An off-duty Los Angeles police officer who shot and killed an intellectually disabled man inside a Costco store in June will not face criminal charges, prosecutors said Wednesday.

(CN) – An off-duty Los Angeles police officer who shot and killed an intellectually disabled man inside a Costco store in June will not face criminal charges, prosecutors said Wednesday.

A grand jury determined criminal charges should not be filed against the officer and the Riverside District Attorney’s office said it would not pursue charges.

“I stand by the decision of the grand jury,” District Attorney Mike Hestrin said.

The off-duty officer described the shooting – which also left the dead man’s parents critically wounded – as an act of self-defense, according to prosecutors.

Kenneth French, 32, was shot four times by LAPD officer Salvador Sanchez, who was shopping at the Costco store in the Riverside County city of Corona.

Sanchez was holding his infant child when he says he was hit over the head by Kenneth French, who was described by family members as having intellectual disabilities.

Hestrin says about four seconds passed between Sanchez being hit over the head, falling to the ground and when the first shots rang out in the frozen-food section of the Costco warehouse.

Kenneth French’s parents, Paola and Russell French, sustained serious injuries when they tried to get between their son and Sanchez. Sanchez shot Kenneth French three times in the back and once in the shoulder. The parents survived.

Hestrin said key witnesses to the shooting were uncooperative with investigators and were eventually subpoenaed to testify before the grand jury. Detectives from the Corona Police Department could not interview Kenneth French’s parents due to their serious injuries.

Surveillance footage from inside the store released publicly Wednesday shows a group of people – identified by police as the French family – can be seen falling to the floor after the shooting while panic sweeps through the store and other shoppers begin to run.
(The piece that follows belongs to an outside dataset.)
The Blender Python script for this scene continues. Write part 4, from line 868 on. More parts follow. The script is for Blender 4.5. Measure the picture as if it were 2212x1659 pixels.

Sanchez is not clearly visible in the video.

Prosecutors presented their findings to the grand jury on Sept. 9, which determined Sanchez should not face criminal charges.

In a press conference in August, Paola French said the family shouted at Sanchez not to shoot her son.

“I was pleading for my son and our lives, but I was still shot in the back,” she said, fighting back tears. “What threat did I pose to him?”

In a statement, the French family’s attorney Dale Galipo said they were disappointed and saddened by the grand jury’s findings and Hestrin’s decision to not file criminal charges.

"This highlights the unequal treatment of police officers compared to other citizens when they shoot people,” said Galipo. “I am confident that we will get justice for Kenneth and his family in the federal civil rights action that will be filed in the near future.”